しかし、私たちアンチフェミは「フェミニズムは女を幸福にしなかった」と言わなければならないだろう。いや、正確には「ほとんどの女を幸福にしなかった」と言うべきだ。一部の女は自由恋愛によって幸せを得られただろう。自由恋愛によって素晴らしいパートナーを得られた女、結婚や出産でキャリアを中断されることなく仕事に生きたい女、マッチングアプリでイケメンハイスペを漁って一時的な関係を持つことで満足している女である。
一方で、自由恋愛によって不幸になった女たちも数多くいる。不誠実な男にやり捨てされた女、真面目にパートナーを探しているのに恋愛市場でヤリモク男や既婚者ばかりに引っかかってしまう女、まともなスペックの男が恋愛・結婚市場から退場したために相手が見つからず苦しんでいる女。
自由恋愛によって運良くパートナーを見つけられた場合でも、離婚する男女は少なくない。恋愛結婚はお見合い結婚よりも離婚率が高いということは婚活業界でよく言われている。ある婚活サイトによればお見合い結婚の離婚率が10%であるのに対して、恋愛結婚の離婚率は40%であるらしい。
そう考えると、自由恋愛で幸福を得られた女は少数派に過ぎず、自由恋愛によって不幸になった女の方が世の多数派なのではないかと私は思っている。
フェミニズムは女を幸福にしなければ存在理由はないのだが、事実としてフェミニズムが推進する自由恋愛によって多くの女が不幸になっている。自由恋愛を維持することと世の多数派の女の幸福は両立不可能である。これがフェミニズムのジレンマである。
PUAのジレンマとフェミニズムのジレンマ。この二つのジレンマは自由恋愛を番にした左右の両翼である。私たちはこの二つのジレンマの間に挟まれ、苦悩しながら自由恋愛社会を生き抜いていかなければならない。狂人小山氏やドグマ氏のようなPUA寄りのアンチフェミニストたちが常々訴えている問題は突き詰めるとここにあるのではないかと思っている。

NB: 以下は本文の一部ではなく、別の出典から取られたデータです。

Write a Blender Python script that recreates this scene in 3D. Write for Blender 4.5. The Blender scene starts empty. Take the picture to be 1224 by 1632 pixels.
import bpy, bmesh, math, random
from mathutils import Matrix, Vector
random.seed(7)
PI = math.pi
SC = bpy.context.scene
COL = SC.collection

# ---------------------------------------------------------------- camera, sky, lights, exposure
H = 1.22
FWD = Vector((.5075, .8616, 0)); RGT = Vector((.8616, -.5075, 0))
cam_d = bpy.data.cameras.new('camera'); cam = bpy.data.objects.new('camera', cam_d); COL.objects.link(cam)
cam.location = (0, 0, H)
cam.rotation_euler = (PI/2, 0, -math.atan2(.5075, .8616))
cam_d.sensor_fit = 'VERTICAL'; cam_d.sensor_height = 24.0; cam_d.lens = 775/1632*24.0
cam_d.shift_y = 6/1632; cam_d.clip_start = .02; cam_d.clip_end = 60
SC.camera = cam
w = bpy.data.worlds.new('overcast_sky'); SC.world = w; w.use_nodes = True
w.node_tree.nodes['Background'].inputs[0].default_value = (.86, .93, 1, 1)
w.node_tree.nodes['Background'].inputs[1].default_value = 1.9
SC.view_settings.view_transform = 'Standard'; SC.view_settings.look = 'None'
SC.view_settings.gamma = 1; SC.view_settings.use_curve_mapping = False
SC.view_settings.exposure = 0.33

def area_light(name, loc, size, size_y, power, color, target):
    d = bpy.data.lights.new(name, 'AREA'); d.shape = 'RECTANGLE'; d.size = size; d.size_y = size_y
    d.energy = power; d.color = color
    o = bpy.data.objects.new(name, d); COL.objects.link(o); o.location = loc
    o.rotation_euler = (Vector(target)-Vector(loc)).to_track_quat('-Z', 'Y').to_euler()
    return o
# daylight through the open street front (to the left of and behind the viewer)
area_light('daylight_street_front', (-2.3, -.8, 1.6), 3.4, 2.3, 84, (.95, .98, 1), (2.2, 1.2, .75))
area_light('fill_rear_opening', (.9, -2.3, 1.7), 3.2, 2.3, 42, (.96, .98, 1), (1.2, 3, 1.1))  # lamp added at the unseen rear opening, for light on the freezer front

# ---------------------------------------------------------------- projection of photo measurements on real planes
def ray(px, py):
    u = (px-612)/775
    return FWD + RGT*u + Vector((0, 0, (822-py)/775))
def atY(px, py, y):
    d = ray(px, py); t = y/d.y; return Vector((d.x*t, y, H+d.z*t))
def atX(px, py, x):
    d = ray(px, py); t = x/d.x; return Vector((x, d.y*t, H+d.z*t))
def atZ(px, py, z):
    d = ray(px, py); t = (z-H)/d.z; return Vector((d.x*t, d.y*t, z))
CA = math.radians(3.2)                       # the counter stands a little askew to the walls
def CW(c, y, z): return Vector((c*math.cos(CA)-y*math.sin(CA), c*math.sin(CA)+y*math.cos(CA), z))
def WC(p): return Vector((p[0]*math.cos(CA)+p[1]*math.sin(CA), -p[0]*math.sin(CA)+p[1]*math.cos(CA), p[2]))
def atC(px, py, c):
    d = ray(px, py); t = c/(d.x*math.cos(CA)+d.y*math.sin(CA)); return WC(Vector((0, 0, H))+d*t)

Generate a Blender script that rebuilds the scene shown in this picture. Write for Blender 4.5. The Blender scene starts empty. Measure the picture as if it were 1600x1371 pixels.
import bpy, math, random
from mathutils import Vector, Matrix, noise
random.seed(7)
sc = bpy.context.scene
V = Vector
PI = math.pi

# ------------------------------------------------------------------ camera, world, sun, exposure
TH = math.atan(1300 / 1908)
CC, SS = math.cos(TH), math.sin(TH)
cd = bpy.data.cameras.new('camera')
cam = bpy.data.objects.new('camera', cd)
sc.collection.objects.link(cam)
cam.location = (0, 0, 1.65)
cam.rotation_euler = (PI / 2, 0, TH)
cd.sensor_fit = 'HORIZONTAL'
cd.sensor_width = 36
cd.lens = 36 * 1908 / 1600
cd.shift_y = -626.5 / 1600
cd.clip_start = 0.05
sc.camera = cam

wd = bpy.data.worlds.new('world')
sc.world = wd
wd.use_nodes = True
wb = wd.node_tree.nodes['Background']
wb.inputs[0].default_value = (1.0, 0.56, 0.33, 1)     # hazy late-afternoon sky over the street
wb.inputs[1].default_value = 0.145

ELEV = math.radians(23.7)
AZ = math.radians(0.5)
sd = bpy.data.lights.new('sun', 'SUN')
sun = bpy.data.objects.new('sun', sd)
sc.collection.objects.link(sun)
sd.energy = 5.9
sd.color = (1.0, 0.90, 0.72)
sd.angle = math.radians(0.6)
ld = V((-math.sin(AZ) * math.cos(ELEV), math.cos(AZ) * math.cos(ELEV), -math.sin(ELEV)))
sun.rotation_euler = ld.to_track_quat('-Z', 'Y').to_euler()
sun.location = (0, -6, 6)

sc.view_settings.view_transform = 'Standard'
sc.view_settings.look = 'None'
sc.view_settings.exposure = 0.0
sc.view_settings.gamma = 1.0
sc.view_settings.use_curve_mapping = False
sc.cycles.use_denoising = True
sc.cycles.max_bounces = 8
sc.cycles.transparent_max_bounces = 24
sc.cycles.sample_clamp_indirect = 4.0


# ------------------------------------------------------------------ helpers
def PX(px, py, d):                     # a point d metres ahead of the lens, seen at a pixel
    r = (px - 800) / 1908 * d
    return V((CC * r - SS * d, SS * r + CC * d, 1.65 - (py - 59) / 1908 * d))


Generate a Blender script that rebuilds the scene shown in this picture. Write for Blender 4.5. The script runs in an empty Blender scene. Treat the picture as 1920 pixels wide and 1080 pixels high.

では自由恋愛を廃止した先に苦悩からの救済があるのか、というとそれもまた違うだろう。自由恋愛を廃止したとしても私たちは共同体のしがらみの中で生きていかなければならず、自由がもたらす快適さを失うことになる。
おそらく、なにをどうしたところで恋愛や結婚のようなパートナーシップの形成に伴う苦悩からの救済はなく、与えられた条件の中で各人が最適な行動をとって生きていくしかない。
しかし、少なくともフェミニズムは批判されなければならないと私は思う。女を伝統的な性役割から解放し、人生の選択肢を広げ、自由を与えることであたかも女に幸福をもたらしているかのように見せかけながら、その実多くの女を不幸にしているからだ。性被害を受けた女に優しい言葉をかけながら理解者のフリをして近づいてくるレイプ犯のような醜悪さをこの思想から感じる。